__What the task asks__:
Copy out the data below verbatim.

━━━━━━━━

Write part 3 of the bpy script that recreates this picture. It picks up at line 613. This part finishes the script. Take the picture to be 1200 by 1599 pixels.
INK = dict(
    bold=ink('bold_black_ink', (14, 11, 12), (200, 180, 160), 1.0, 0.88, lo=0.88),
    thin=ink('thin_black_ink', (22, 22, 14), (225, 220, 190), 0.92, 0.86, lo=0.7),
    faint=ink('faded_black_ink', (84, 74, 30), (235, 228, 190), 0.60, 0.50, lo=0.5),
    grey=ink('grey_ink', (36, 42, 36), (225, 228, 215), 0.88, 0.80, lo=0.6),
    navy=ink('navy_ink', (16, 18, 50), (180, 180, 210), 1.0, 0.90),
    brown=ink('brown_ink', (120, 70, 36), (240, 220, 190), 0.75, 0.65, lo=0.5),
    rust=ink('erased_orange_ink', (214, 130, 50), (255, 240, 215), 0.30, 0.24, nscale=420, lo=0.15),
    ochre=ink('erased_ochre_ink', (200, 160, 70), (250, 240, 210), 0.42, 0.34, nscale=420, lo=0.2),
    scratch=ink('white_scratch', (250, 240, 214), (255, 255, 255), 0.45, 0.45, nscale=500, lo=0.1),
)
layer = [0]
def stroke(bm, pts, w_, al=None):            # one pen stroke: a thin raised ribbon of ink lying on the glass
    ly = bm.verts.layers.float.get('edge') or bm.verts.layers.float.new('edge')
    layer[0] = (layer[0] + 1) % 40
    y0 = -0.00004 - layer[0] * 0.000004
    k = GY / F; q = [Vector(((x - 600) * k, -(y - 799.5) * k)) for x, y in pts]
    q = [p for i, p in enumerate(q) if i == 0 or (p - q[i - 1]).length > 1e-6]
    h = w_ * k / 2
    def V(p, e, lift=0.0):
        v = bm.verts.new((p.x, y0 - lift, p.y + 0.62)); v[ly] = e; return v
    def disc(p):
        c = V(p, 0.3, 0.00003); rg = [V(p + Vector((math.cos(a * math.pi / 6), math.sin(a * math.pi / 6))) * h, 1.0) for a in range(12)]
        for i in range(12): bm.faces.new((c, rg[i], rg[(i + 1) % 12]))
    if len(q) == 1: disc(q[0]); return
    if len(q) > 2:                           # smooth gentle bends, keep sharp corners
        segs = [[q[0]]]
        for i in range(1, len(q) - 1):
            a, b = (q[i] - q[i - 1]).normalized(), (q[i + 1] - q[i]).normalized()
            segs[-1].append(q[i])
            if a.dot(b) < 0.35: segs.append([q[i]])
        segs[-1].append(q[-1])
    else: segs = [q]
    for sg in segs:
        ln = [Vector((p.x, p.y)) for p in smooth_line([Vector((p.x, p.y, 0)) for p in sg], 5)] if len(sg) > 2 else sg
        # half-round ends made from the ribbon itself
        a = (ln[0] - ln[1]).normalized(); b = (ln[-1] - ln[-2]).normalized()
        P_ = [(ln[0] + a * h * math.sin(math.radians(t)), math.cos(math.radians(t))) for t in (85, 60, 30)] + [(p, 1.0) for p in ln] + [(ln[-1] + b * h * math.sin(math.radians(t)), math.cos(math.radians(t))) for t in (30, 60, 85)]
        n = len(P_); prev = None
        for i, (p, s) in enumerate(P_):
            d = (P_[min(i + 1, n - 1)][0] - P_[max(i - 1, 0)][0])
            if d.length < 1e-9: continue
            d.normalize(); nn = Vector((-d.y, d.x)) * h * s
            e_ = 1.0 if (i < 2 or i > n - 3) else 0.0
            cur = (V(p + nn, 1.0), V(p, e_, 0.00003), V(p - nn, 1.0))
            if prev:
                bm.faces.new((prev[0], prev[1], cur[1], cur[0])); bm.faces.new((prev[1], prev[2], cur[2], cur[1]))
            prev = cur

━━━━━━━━

__Task response__:
Write part 3 of the bpy script that recreates this picture. It picks up at line 613. This part finishes the script. Take the picture to be 1200 by 1599 pixels.
INK = dict(
    bold=ink('bold_black_ink', (14, 11, 12), (200, 180, 160), 1.0, 0.88, lo=0.88),
    thin=ink('thin_black_ink', (22, 22, 14), (225, 220, 190), 0.92, 0.86, lo=0.7),
    faint=ink('faded_black_ink', (84, 74, 30), (235, 228, 190), 0.60, 0.50, lo=0.5),
    grey=ink('grey_ink', (36, 42, 36), (225, 228, 215), 0.88, 0.80, lo=0.6),
    navy=ink('navy_ink', (16, 18, 50), (180, 180, 210), 1.0, 0.90),
    brown=ink('brown_ink', (120, 70, 36), (240, 220, 190), 0.75, 0.65, lo=0.5),
    rust=ink('erased_orange_ink', (214, 130, 50), (255, 240, 215), 0.30, 0.24, nscale=420, lo=0.15),
    ochre=ink('erased_ochre_ink', (200, 160, 70), (250, 240, 210), 0.42, 0.34, nscale=420, lo=0.2),
    scratch=ink('white_scratch', (250, 240, 214), (255, 255, 255), 0.45, 0.45, nscale=500, lo=0.1),
)
layer = [0]
def stroke(bm, pts, w_, al=None):            # one pen stroke: a thin raised ribbon of ink lying on the glass
    ly = bm.verts.layers.float.get('edge') or bm.verts.layers.float.new('edge')
    layer[0] = (layer[0] + 1) % 40
    y0 = -0.00004 - layer[0] * 0.000004
    k = GY / F; q = [Vector(((x - 600) * k, -(y - 799.5) * k)) for x, y in pts]
    q = [p for i, p in enumerate(q) if i == 0 or (p - q[i - 1]).length > 1e-6]
    h = w_ * k / 2
    def V(p, e, lift=0.0):
        v = bm.verts.new((p.x, y0 - lift, p.y + 0.62)); v[ly] = e; return v
    def disc(p):
        c = V(p, 0.3, 0.00003); rg = [V(p + Vector((math.cos(a * math.pi / 6), math.sin(a * math.pi / 6))) * h, 1.0) for a in range(12)]
        for i in range(12): bm.faces.new((c, rg[i], rg[(i + 1) % 12]))
    if len(q) == 1: disc(q[0]); return
    if len(q) > 2:                           # smooth gentle bends, keep sharp corners
        segs = [[q[0]]]
        for i in range(1, len(q) - 1):
            a, b = (q[i] - q[i - 1]).normalized(), (q[i + 1] - q[i]).normalized()
            segs[-1].append(q[i])
            if a.dot(b) < 0.35: segs.append([q[i]])
        segs[-1].append(q[-1])
    else: segs = [q]
    for sg in segs:
        ln = [Vector((p.x, p.y)) for p in smooth_line([Vector((p.x, p.y, 0)) for p in sg], 5)] if len(sg) > 2 else sg
        # half-round ends made from the ribbon itself
        a = (ln[0] - ln[1]).normalized(); b = (ln[-1] - ln[-2]).normalized()
        P_ = [(ln[0] + a * h * math.sin(math.radians(t)), math.cos(math.radians(t))) for t in (85, 60, 30)] + [(p, 1.0) for p in ln] + [(ln[-1] + b * h * math.sin(math.radians(t)), math.cos(math.radians(t))) for t in (30, 60, 85)]
        n = len(P_); prev = None
        for i, (p, s) in enumerate(P_):
            d = (P_[min(i + 1, n - 1)][0] - P_[max(i - 1, 0)][0])
            if d.length < 1e-9: continue
            d.normalize(); nn = Vector((-d.y, d.x)) * h * s
            e_ = 1.0 if (i < 2 or i > n - 3) else 0.0
            cur = (V(p + nn, 1.0), V(p, e_, 0.00003), V(p - nn, 1.0))
            if prev:
                bm.faces.new((prev[0], prev[1], cur[1], cur[0])); bm.faces.new((prev[1], prev[2], cur[2], cur[1]))
            prev = cur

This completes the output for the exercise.